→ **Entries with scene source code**
● ● ● ● ●
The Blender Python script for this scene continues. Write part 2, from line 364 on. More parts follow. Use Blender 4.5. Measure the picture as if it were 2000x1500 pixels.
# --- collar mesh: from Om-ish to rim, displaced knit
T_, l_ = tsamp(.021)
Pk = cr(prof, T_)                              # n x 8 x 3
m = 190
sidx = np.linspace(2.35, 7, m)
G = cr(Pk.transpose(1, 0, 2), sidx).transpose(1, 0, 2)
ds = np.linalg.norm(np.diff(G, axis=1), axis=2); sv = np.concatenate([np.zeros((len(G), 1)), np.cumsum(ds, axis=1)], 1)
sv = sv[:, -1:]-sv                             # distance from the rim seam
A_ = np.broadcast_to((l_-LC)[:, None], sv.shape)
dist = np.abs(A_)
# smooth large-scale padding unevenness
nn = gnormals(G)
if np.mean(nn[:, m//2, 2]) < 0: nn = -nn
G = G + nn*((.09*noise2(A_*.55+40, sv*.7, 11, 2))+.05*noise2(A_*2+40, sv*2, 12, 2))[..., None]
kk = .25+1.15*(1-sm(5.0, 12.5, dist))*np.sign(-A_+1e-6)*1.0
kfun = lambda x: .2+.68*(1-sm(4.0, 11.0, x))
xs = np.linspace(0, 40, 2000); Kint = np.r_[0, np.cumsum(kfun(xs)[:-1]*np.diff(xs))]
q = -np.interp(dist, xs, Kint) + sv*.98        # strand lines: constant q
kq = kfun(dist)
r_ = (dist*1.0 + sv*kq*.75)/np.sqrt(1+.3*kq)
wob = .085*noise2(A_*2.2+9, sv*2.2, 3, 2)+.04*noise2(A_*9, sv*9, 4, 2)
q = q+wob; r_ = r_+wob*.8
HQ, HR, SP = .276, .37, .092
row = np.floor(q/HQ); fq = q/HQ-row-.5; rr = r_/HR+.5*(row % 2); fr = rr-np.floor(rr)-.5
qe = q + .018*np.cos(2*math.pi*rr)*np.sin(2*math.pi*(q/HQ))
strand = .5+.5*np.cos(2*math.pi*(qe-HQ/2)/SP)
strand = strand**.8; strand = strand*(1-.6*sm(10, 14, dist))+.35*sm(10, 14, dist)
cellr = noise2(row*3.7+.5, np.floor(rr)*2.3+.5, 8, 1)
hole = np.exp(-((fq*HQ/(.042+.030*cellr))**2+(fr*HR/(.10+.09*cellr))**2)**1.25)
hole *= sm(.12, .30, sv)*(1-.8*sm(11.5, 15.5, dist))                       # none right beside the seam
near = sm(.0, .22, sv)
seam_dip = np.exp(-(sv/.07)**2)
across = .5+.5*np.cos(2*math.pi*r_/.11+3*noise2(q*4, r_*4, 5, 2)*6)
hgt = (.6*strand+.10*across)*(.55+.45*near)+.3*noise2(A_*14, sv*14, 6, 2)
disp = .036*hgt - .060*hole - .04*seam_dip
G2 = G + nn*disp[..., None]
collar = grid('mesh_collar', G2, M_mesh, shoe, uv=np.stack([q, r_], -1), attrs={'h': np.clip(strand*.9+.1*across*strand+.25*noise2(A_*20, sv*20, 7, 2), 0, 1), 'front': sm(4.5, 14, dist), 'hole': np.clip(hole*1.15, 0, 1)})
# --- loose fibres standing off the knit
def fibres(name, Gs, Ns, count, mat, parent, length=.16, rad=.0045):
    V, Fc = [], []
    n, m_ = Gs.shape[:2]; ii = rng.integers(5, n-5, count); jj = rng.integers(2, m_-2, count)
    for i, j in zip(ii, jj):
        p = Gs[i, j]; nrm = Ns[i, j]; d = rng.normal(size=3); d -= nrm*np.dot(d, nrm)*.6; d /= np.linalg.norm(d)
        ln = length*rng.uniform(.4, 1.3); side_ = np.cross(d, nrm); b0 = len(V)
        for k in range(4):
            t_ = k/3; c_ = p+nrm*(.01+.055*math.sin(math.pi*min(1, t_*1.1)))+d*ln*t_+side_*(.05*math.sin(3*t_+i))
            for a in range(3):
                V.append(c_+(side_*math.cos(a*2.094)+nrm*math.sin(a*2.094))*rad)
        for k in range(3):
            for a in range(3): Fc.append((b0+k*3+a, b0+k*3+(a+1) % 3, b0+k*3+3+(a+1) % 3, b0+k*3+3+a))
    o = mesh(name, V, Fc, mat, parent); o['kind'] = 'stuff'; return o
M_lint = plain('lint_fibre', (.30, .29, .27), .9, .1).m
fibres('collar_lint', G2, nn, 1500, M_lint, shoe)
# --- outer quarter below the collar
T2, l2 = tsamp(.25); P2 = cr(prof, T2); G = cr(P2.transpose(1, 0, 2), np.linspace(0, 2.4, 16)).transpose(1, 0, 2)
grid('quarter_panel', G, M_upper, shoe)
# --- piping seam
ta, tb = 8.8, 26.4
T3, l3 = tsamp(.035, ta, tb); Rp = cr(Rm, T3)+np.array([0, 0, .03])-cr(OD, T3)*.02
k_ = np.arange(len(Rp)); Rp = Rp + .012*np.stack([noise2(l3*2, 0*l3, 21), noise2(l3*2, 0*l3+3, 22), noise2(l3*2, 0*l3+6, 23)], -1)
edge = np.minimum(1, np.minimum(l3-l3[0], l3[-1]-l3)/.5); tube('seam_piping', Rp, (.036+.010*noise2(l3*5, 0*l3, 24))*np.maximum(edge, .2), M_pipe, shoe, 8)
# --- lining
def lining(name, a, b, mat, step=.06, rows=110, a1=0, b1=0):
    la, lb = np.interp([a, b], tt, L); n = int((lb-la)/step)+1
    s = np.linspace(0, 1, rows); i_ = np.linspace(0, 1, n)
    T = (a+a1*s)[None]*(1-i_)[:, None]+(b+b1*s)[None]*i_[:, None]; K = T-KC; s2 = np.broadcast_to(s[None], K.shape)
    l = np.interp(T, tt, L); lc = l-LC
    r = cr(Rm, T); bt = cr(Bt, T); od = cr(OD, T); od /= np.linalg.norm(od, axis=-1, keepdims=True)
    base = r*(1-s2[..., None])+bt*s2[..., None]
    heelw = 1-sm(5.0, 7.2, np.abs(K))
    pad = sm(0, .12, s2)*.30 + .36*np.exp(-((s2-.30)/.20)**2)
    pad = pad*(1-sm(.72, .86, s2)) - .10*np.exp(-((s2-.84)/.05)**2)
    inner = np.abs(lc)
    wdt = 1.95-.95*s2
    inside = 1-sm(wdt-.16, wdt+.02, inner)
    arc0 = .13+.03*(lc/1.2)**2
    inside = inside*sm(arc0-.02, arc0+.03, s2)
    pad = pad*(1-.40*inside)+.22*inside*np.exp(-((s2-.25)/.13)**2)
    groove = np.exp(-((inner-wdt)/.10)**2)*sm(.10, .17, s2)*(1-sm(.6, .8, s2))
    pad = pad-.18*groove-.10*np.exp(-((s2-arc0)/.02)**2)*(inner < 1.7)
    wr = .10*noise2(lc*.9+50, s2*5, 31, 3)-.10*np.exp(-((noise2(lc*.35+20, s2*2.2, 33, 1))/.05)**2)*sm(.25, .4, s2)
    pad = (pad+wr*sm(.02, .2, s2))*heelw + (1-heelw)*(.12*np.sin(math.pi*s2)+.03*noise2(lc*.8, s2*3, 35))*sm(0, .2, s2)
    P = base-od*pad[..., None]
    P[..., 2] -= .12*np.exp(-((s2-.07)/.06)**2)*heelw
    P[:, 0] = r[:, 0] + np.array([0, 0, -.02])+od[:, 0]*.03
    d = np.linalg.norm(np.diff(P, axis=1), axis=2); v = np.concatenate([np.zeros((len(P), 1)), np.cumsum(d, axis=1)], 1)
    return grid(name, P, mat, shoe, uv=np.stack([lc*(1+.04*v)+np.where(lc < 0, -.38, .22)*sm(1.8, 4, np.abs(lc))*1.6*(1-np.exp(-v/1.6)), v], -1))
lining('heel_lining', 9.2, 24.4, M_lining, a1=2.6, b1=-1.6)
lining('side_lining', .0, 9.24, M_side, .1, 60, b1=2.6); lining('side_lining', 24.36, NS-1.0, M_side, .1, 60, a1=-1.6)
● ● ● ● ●
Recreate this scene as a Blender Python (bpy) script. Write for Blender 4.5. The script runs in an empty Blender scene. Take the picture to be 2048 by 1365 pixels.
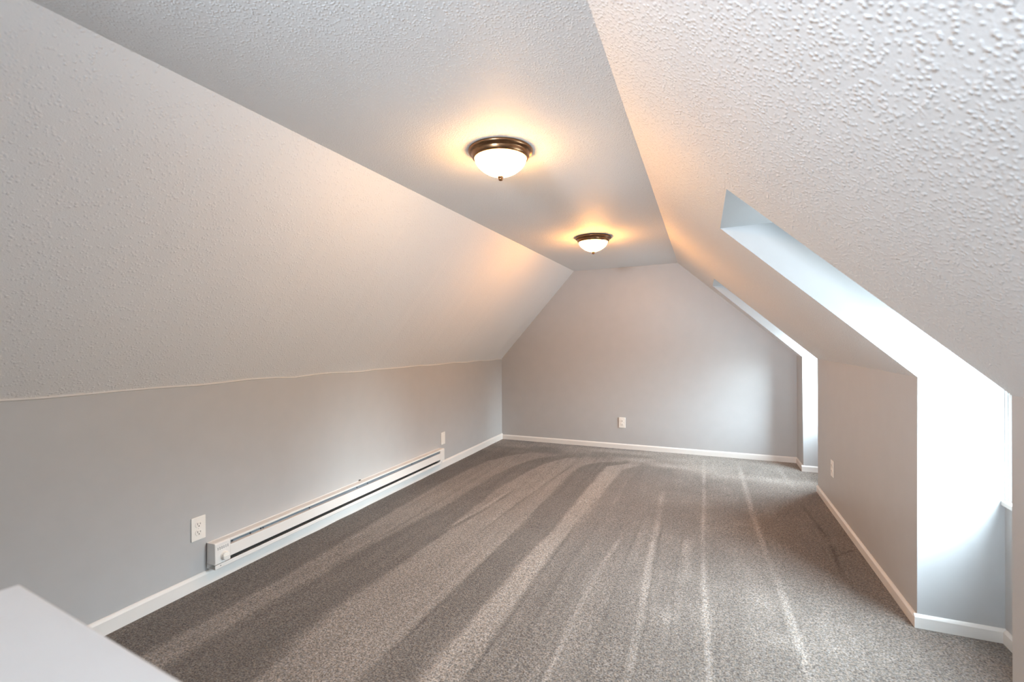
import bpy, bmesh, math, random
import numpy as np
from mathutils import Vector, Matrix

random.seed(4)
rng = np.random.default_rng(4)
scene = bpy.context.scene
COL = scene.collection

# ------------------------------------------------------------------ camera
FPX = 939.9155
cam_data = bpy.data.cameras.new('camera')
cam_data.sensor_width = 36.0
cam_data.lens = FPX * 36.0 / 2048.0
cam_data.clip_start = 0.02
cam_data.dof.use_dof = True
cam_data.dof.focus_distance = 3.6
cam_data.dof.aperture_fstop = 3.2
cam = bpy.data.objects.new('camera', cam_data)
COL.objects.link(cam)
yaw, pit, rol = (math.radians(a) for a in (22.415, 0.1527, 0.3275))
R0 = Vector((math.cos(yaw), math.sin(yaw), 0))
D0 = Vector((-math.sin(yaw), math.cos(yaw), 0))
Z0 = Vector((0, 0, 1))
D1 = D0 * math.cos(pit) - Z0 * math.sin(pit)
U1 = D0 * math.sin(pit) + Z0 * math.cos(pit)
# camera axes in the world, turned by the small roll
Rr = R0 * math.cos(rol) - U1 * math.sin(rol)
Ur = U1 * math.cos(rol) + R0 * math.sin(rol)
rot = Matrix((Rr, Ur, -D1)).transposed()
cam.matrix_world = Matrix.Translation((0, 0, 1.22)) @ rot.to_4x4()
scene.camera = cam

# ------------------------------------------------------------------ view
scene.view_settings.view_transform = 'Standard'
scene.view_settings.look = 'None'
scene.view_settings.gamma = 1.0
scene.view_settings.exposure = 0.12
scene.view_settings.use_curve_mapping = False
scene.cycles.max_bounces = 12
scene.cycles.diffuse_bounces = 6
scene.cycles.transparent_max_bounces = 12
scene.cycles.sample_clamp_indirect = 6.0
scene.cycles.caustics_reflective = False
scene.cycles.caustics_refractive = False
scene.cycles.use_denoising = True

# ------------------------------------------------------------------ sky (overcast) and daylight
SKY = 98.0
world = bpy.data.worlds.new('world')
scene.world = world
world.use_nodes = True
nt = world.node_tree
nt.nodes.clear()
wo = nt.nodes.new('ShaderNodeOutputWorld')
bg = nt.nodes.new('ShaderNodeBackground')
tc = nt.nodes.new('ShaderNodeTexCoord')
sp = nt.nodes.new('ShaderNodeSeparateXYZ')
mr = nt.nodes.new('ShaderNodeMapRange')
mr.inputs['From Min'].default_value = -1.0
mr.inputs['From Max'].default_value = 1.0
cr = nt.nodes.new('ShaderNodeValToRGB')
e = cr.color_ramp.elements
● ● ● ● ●
→ **Aim**
Where a line above holds the string "Write", show that line.

→ **Solution to this problem**
The Blender Python script for this scene continues. Write part 2, from line 364 on. More parts follow. Use Blender 4.5. Measure the picture as if it were 2000x1500 pixels.
Recreate this scene as a Blender Python (bpy) script. Write for Blender 4.5. The script runs in an empty Blender scene. Take the picture to be 2048 by 1365 pixels.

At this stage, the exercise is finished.